By Staff | Jun 29, 2017

Some who showed up in the Egret Room at Gulf Coast Village on Wednesday for the 100th birthday celebration of Ruth Cable likely walked past her.

Cable isn’t that frail person some might associate with someone who makes that magic age. She has dark brown hair, gets around well with the help of a walker and exercises every day, while keeping her mind sharp by continuing to learn new things.

Those who do know her came to celebrate her milestone, including family and visitors ranging in age from 7 to 97.

Cable said she thought 100 “was just a number, but now it’s my number.”

Cable seems to know the secret to longevity just by talking with her. She’s always upbeat, happy and keeps herself going.

“I’ve had a wonderful life. I’m enjoying myself and exercise every day and I keep very busy,” Cable said. “I enjoy people and being with them. I have a nice family and wonderful friends. It’s unbelievable.”

Cable was born in Detroit and moved to Johnstown, Penn., put herself through college and taught special education in school for 28 years.

Even years later, she hears back from them, including the grandchild of a former student she taught in first grade. That student called that morning to wish her a happy birthday, as did another, who is now 67 and living in Chicago.

She later moved to Hinsdale, Ill., a suburb of Chicago, before she and her husband, Bob, retired to Cape Coral in 1982. They were together until he passed away in 2005.

Cable lived alone for about five years with the help of good friends, including Pastor Tom Hafer, who later invited her to live in their family’s home, where she stayed for several years until the small children grew up, resulting in her being left along too much.

“I’m not surprised she’s 100. She was spry going into her 90s and she’s still spry and still fools people. They think she’s in her 80s,” Hafer said. “She has a commitment to the community. When that becomes your focus. Aches and pains aren’t the focus anymore.”

She came to Gulf Coast Village in 2014, where she is an important part of a village, regularly assisting the Village Chapel with folding church bulletins and also contributing her time to support various community activities.

She also takes numerous exercise classes every week and has learned lots of Spanish and even Japanese from those Tai-Chi classes, as well as what fish is good in the cafeteria at dinnertime.

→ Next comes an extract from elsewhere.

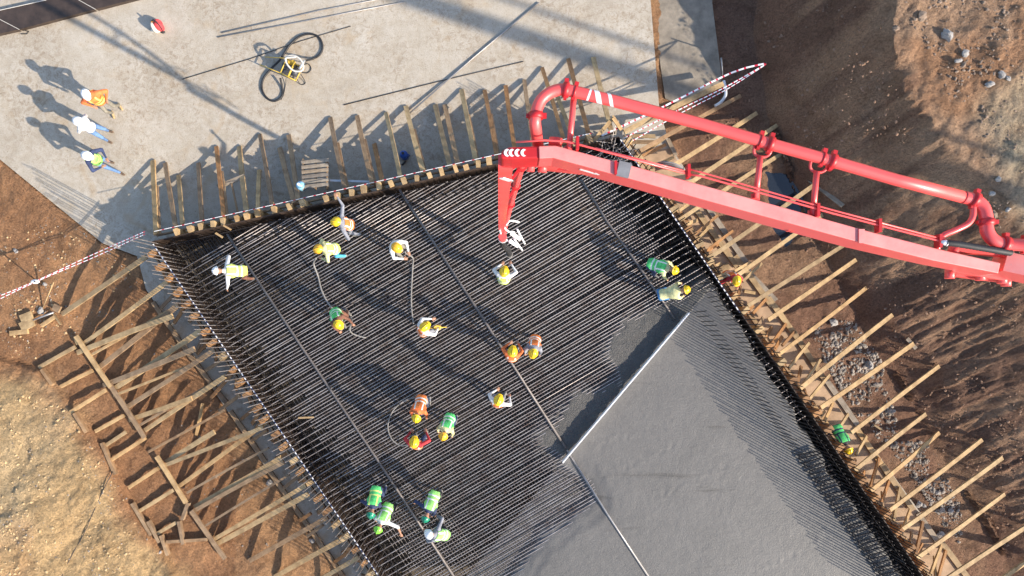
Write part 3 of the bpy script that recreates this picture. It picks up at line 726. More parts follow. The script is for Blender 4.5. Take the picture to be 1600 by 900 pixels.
# plywood decking strip under the right kickers (dusty boards seen between the ledgers)
# ------------------------------------------------------------------ dark formwork deck at the upper left
deck = empty('formwork_deck', W(60, 10, 0)); tag(deck, 'dark brown film faced formwork deck panels at the upper left corner', 'formwork')
for nm, quad in (('deck_panel', [(-200, 97), (-200, 60), (-20, 20.5), (29, 46)]), ('deck_panel', [(31, 45.5), (-18, 20), (108, -8), (148, 14.5)]), ('deck_panel', [(150.5, 14), (110.5, -8.5), (300, -50), (330, -33)])):
    mb = MB(); p = [W(u, v, .14) for u, v in quad]; p0 = [Vector((q.x, q.y, 0.003)) for q in p]
    mb.add(p + p0, [(0, 1, 2, 3), (7, 6, 5, 4)] + [(i, i + 4, (i + 1) % 4 + 4, (i + 1) % 4) for i in range(4)]); o = mb.build(nm, FILM, deck); fix_normals(o)
for a, b in (((-19, 20.5), (30, 46)), ((109, -8), (149, 14.5)), ((-200, 60), (72, 0))):
    mb = MB(); mb.beam(W(*a, .148), W(*b, .148), .016, .012); mb.build('joint_strip', PALE, deck)

# ------------------------------------------------------------------ steel tubes, bars and poles lying about
def rod(name, pts, r, m, label, cat, group=None, n=8):
    mb = MB(); mb.tube(pts, r, n); return tag(mb.build(name, m), label, cat, group)
ZR = ZT + .0155
rod('screed_tube', [W(355, 366, ZR + .035), W(470, 540, ZR + .03), W(590, 719, ZR + .035), W(712, 905, ZR + .03)], .036, RAIL, 'grey steel guide tube lying on the rebar nearest the left wall', 'tube', 'guide tubes on the rebar')
rod('screed_tube', [W(624, 296, ZR + .035), W(750, 490, ZR + .03), W(884, 700, ZR + .04)], .036, RAIL, 'dark grey guide tube lying down the middle of the rebar to the screed board', 'tube', 'guide tubes on the rebar')
rod('screed_tube', [W(886, 703, ZR + .05), W(950, 805, 1.43), W(1018, 908, 1.43)], .032, GALV, 'pale guide tube half sunk in the wet concrete below the screed board', 'tube', 'guide tubes on the rebar')
rod('screed_tube', [W(908, 280, ZR + .035), W(948, 345, ZR + .03), W(1000, 418, ZR + .035), W(1054, 498, ZR + .035)], .034, RAIL, 'short grey guide tube on the rebar under the red boom', 'tube', 'guide tubes on the rebar')
mb = MB(); mb.beam(W(879, 722, 1.535), W(1076, 489, 1.535), .036, .24); tag(mb.build('screed_board', WHITEP), 'long pale aluminium screed board standing on edge at the pour front', 'screed board')
rod('slab_tube', [W(346, 51, .02), W(500, 16, .02), W(640, -10, .02)], .018, GALV, 'grey tube on the slab, upper one of a close pair', 'tube', 'tubes on the slab')
rod('slab_tube', [W(340, 58, .02), W(480, 32, .02), W(632, 3, .02)], .018, GALV, 'thin grey tube on the slab, lower one of a close pair', 'tube', 'tubes on the slab')
rod('grey_pole', [W(640, 177, .09), W(742, 88, .035), W(842, 4, .03)], .026, GALV, 'long grey pole lying across the slab with one end on a strut', 'pole')
rod('steel_bar', [W(284, 124, .015), W(390, 92, .015), W(470, 64, .015), W(548, 41, .015)], .011, STEEL_DK, 'thin dark bar passing under the coiled hose', 'bar', 'bars on the slab')
rod('steel_bar', [W(537, 164, .015), W(690, 126, .015), W(818, 96, .015)], .013, STEEL_DK, 'thin dark bar on the slab crossing the grey pole', 'bar', 'bars on the slab')
rod('tie_wire', [W(30, 46, .02), W(36, 47, .03), W(45, 49, .02), W(42, 53, .02), W(33, 53, .02)], .012, STEEL_DK, 'small bent wire loop beside the dark formwork deck', 'wire')
rod('pipe_post', [W(1127, 90, .1), W(1129, 118, -.1)], .03, GALV, 'short grey pipe at the edge of the rough ledge', 'pipe')
rod('plastic_pipe', curve([ground(1131, 126, .12), ground(1134, 146, .12), ground(1128, 158, .12), ground(1117, 166, .1)]), .05, WHITEP, 'bent pale plastic pipe below the rough ledge', 'pipe')
rod('thin_stake', [ground(67, 481, .02), ground(84, 441, .6)], .018, WOOD_NEW, 'thin pale stick standing in soil below the left tape', 'stick')
rod('bar_bundle', [ground(44, 503, .1), ground(84, 488, .14)], .03, GALV, 'grey steel bar lying over the plywood offcuts', 'bar')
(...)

“I walk a lot, from my apartment to the elevator. It’s 99 steps each way and I go back and forth. We used to go visit the care center, and I still go when I can,” Cable said. “No matter how old you are, everything is a learning process.”

As far as technology, Cable said she doesn’t use a computer, preferring to use a typewriter or the old-fashioned pen and paper, which she uses to write to old friends.

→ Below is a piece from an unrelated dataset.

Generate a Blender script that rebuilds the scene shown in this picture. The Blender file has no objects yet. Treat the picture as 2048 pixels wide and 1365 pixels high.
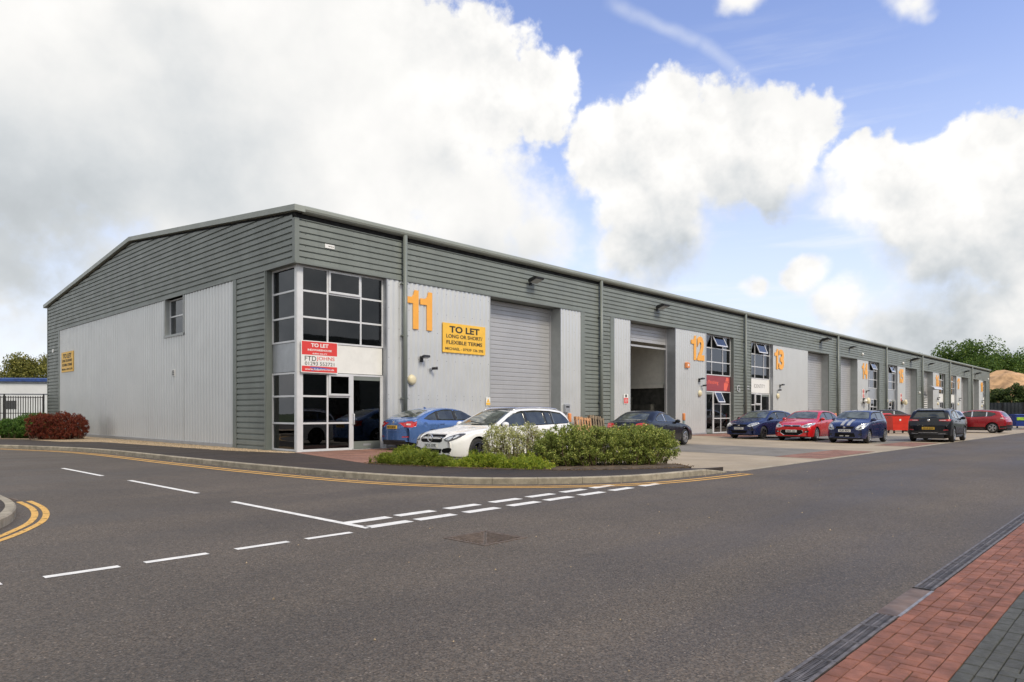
import bpy, math, random
import numpy as np
from mathutils import Vector, Matrix
from mathutils.bvhtree import BVHTree
random.seed(7)
C = bpy.context.scene.collection
R = math.radians
SC = bpy.context.scene

# ------------------------------------------------------------------ camera
CAMX, CAMY, CAMZ, AZ = -11.483, -20.476, 1.4, R(43.4)
cd = bpy.data.cameras.new('camera'); cam = bpy.data.objects.new('camera', cd); C.objects.link(cam)
cam.location = (CAMX, CAMY, CAMZ); cam.rotation_euler = (R(90), 0, AZ-R(90))
cd.sensor_width = 36; cd.lens = 36*1392/2048; cd.shift_y = (826-682.5)/2048
cd.clip_start = .05; cd.clip_end = 3000
SC.camera = cam
SC.view_settings.view_transform = 'Standard'; SC.view_settings.look = 'None'
SC.view_settings.gamma = 1; SC.view_settings.use_curve_mapping = False
SC.view_settings.exposure = .82
SC.cycles.use_denoising = True
SC.cycles.max_bounces = 6

# ------------------------------------------------------------------ sun
SUN_DIR = Vector((.0, -.80, .86)).normalized()
sd = bpy.data.lights.new('sun', 'SUN'); sd.energy = 1.5; sd.angle = R(16); sd.color = (1, .90, .74)
sun = bpy.data.objects.new('sun', sd); C.objects.link(sun)
sun.rotation_euler = SUN_DIR.to_track_quat('Z', 'Y').to_euler()
sun.location = (0, -30, 60)

# ------------------------------------------------------------------ sky: Nishita blue with procedural cumulus, all in world directions
W = bpy.data.worlds.new('World'); SC.world = W; W.use_nodes = True
class NT:
    def __init__(s, t): s.t = t; s.n = t.nodes; s.l = t.links
    def new(s, typ, **k):
        n = s.n.new(typ)
        for a, b in k.items(): setattr(n, a, b)
        return n
    def put(s, sock, v):
        if isinstance(v, bpy.types.NodeSocket): s.l.new(v, sock)
        elif v is not None: sock.default_value = v
    def m(s, op, a, b=None, c=None, clamp=False):
        n = s.new('ShaderNodeMath', operation=op, use_clamp=clamp)
        s.put(n.inputs[0], a); s.put(n.inputs[1], b); s.put(n.inputs[2], c)
        return n.outputs[0]
    def vm(s, op, a, b=None, scale=None):
        n = s.new('ShaderNodeVectorMath', operation=op)
        s.put(n.inputs[0], a); s.put(n.inputs[1], b)
        if scale is not None: s.put(n.inputs['Scale'], scale)
        return n.outputs['Value'] if op in ('DISTANCE', 'DOT_PRODUCT', 'LENGTH') else n.outputs[0]
    def ramp(s, v, a, b, c=0., d=1., smooth=True):
        n = s.new('ShaderNodeMapRange', interpolation_type='SMOOTHSTEP' if smooth else 'LINEAR')
        s.put(n.inputs[0], v)
        for i, q in enumerate((a, b, c, d)): s.put(n.inputs[i+1], q)
        return n.outputs[0]
    def mix(s, f, a, b, blend='MIX'):
        n = s.new('ShaderNodeMix', data_type='RGBA', blend_type=blend)
        s.put(n.inputs[0], f); s.put(n.inputs[6], a); s.put(n.inputs[7], b)
        return n.outputs[2]
    def noise(s, vec, scale, detail=2., rough=.5, out=0, dist=0.):
        n = s.new('ShaderNodeTexNoise'); s.put(n.inputs['Vector'], vec)
        n.inputs['Scale'].default_value = scale; n.inputs['Detail'].default_value = detail
        n.inputs['Roughness'].default_value = rough; n.inputs['Distortion'].default_value = dist
        return n.outputs[out]

def skydir(px, py):
    l, u = (px-1024)/1392, (826-py)/1392
    d = Vector((math.cos(AZ)+l*math.sin(AZ), math.sin(AZ)-l*math.cos(AZ), u))
    return d.normalized(), 1/math.sqrt(1+l*l+u*u)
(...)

The only immediate family member to come was granddaughter Barb Buti, from Chicago. She said her grandmother has always been an inspiration.

“She has worked hard her whole life. She is always vibrant and lively and very giving and religious. I found my grounds and my roots in her,” Buti said. “She inspired me to overcome all the difficulties in my life and she continues to inspire me.”

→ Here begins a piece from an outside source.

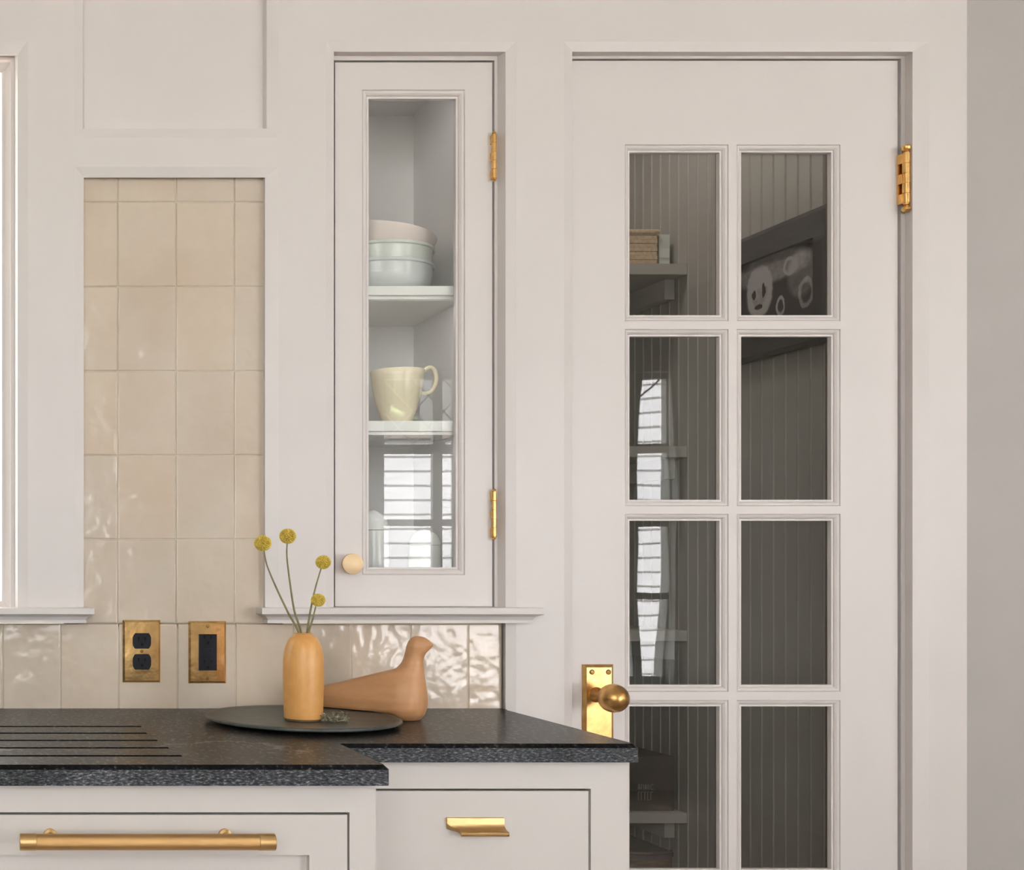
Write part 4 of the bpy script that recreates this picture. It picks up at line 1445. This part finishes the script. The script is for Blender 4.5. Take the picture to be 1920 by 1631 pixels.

Dick and Elaine Slagel, who lived in Johnstown, Pa., though not at the same time, were there, as was Jeanne Fijux, who dines with Cable nightly.

A few young people also stopped by. Max Ahmadi, 15, whose father is the executive director of Gulf Coast Village, said for someone to get through events such as the Depression and World War II and reach 100 is amazing.

“It’s great we’re able to give them this kind of care. Having the kindness of other people is something that helps them stay alive,” Ahmadi said. “For someone to come this far is crazy.”